* TASK DESCRIPTION
Restate every line of the material, word for word.

------

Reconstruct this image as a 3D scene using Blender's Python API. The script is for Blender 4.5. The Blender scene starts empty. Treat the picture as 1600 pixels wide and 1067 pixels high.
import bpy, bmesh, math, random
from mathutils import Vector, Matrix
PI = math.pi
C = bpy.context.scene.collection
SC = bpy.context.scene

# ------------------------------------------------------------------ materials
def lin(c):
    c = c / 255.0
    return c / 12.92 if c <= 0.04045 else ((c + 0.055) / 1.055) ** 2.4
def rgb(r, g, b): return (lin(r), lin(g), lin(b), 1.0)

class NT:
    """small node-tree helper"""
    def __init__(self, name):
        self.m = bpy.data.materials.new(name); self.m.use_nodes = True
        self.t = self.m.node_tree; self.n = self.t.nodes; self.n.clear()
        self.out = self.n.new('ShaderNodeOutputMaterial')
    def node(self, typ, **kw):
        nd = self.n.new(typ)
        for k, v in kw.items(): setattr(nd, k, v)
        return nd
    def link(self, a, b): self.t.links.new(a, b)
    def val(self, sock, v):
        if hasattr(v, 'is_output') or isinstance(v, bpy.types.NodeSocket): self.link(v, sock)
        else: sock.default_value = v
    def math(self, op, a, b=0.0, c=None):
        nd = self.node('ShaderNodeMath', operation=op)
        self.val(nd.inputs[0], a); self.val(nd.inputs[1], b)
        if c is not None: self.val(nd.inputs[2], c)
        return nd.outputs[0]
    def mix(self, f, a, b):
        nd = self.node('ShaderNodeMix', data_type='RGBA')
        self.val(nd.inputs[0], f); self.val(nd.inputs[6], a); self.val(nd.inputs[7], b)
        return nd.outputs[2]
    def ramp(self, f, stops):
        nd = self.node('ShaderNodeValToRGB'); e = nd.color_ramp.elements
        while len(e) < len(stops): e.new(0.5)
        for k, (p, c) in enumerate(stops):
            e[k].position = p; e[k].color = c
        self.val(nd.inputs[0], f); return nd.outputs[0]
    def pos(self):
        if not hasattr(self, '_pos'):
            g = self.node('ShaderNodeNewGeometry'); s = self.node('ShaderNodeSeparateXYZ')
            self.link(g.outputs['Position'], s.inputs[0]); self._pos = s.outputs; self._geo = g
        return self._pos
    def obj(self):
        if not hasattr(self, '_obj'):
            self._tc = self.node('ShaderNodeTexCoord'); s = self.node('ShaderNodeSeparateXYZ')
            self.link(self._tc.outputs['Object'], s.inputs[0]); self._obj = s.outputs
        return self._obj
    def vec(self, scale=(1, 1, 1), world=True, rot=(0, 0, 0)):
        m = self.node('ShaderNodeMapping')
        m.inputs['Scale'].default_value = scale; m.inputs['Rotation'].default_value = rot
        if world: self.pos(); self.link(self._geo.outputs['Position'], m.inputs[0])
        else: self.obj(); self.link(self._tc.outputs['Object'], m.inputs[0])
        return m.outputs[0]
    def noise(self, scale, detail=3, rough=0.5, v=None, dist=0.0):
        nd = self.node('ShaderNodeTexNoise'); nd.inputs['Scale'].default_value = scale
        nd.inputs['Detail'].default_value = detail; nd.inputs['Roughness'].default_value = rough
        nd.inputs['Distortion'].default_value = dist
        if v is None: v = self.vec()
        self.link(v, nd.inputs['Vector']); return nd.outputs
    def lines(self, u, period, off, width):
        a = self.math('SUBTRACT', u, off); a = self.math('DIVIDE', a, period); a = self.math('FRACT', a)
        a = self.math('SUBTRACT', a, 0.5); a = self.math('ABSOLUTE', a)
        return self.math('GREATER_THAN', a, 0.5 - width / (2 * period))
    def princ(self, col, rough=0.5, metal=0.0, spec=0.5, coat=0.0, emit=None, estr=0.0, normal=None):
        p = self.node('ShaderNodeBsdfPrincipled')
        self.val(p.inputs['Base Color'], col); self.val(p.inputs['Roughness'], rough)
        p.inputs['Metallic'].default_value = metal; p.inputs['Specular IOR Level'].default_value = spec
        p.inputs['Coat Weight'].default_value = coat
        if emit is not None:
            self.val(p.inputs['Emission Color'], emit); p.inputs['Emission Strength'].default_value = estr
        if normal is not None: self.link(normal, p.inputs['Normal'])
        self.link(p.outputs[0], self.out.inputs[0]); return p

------

* RESPONSE BELOW
Reconstruct this image as a 3D scene using Blender's Python API. The script is for Blender 4.5. The Blender scene starts empty. Treat the picture as 1600 pixels wide and 1067 pixels high.
import bpy, bmesh, math, random
from mathutils import Vector, Matrix
PI = math.pi
C = bpy.context.scene.collection
SC = bpy.context.scene

# ------------------------------------------------------------------ materials
def lin(c):
    c = c / 255.0
    return c / 12.92 if c <= 0.04045 else ((c + 0.055) / 1.055) ** 2.4
def rgb(r, g, b): return (lin(r), lin(g), lin(b), 1.0)

class NT:
    """small node-tree helper"""
    def __init__(self, name):
        self.m = bpy.data.materials.new(name); self.m.use_nodes = True
        self.t = self.m.node_tree; self.n = self.t.nodes; self.n.clear()
        self.out = self.n.new('ShaderNodeOutputMaterial')
    def node(self, typ, **kw):
        nd = self.n.new(typ)
        for k, v in kw.items(): setattr(nd, k, v)
        return nd
    def link(self, a, b): self.t.links.new(a, b)
    def val(self, sock, v):
        if hasattr(v, 'is_output') or isinstance(v, bpy.types.NodeSocket): self.link(v, sock)
        else: sock.default_value = v
    def math(self, op, a, b=0.0, c=None):
        nd = self.node('ShaderNodeMath', operation=op)
        self.val(nd.inputs[0], a); self.val(nd.inputs[1], b)
        if c is not None: self.val(nd.inputs[2], c)
        return nd.outputs[0]
    def mix(self, f, a, b):
        nd = self.node('ShaderNodeMix', data_type='RGBA')
        self.val(nd.inputs[0], f); self.val(nd.inputs[6], a); self.val(nd.inputs[7], b)
        return nd.outputs[2]
    def ramp(self, f, stops):
        nd = self.node('ShaderNodeValToRGB'); e = nd.color_ramp.elements
        while len(e) < len(stops): e.new(0.5)
        for k, (p, c) in enumerate(stops):
            e[k].position = p; e[k].color = c
        self.val(nd.inputs[0], f); return nd.outputs[0]
    def pos(self):
        if not hasattr(self, '_pos'):
            g = self.node('ShaderNodeNewGeometry'); s = self.node('ShaderNodeSeparateXYZ')
            self.link(g.outputs['Position'], s.inputs[0]); self._pos = s.outputs; self._geo = g
        return self._pos
    def obj(self):
        if not hasattr(self, '_obj'):
            self._tc = self.node('ShaderNodeTexCoord'); s = self.node('ShaderNodeSeparateXYZ')
            self.link(self._tc.outputs['Object'], s.inputs[0]); self._obj = s.outputs
        return self._obj
    def vec(self, scale=(1, 1, 1), world=True, rot=(0, 0, 0)):
        m = self.node('ShaderNodeMapping')
        m.inputs['Scale'].default_value = scale; m.inputs['Rotation'].default_value = rot
        if world: self.pos(); self.link(self._geo.outputs['Position'], m.inputs[0])
        else: self.obj(); self.link(self._tc.outputs['Object'], m.inputs[0])
        return m.outputs[0]
    def noise(self, scale, detail=3, rough=0.5, v=None, dist=0.0):
        nd = self.node('ShaderNodeTexNoise'); nd.inputs['Scale'].default_value = scale
        nd.inputs['Detail'].default_value = detail; nd.inputs['Roughness'].default_value = rough
        nd.inputs['Distortion'].default_value = dist
        if v is None: v = self.vec()
        self.link(v, nd.inputs['Vector']); return nd.outputs
    def lines(self, u, period, off, width):
        a = self.math('SUBTRACT', u, off); a = self.math('DIVIDE', a, period); a = self.math('FRACT', a)
        a = self.math('SUBTRACT', a, 0.5); a = self.math('ABSOLUTE', a)
        return self.math('GREATER_THAN', a, 0.5 - width / (2 * period))
    def princ(self, col, rough=0.5, metal=0.0, spec=0.5, coat=0.0, emit=None, estr=0.0, normal=None):
        p = self.node('ShaderNodeBsdfPrincipled')
        self.val(p.inputs['Base Color'], col); self.val(p.inputs['Roughness'], rough)
        p.inputs['Metallic'].default_value = metal; p.inputs['Specular IOR Level'].default_value = spec
        p.inputs['Coat Weight'].default_value = coat
        if emit is not None:
            self.val(p.inputs['Emission Color'], emit); p.inputs['Emission Strength'].default_value = estr
        if normal is not None: self.link(normal, p.inputs['Normal'])
        self.link(p.outputs[0], self.out.inputs[0]); return p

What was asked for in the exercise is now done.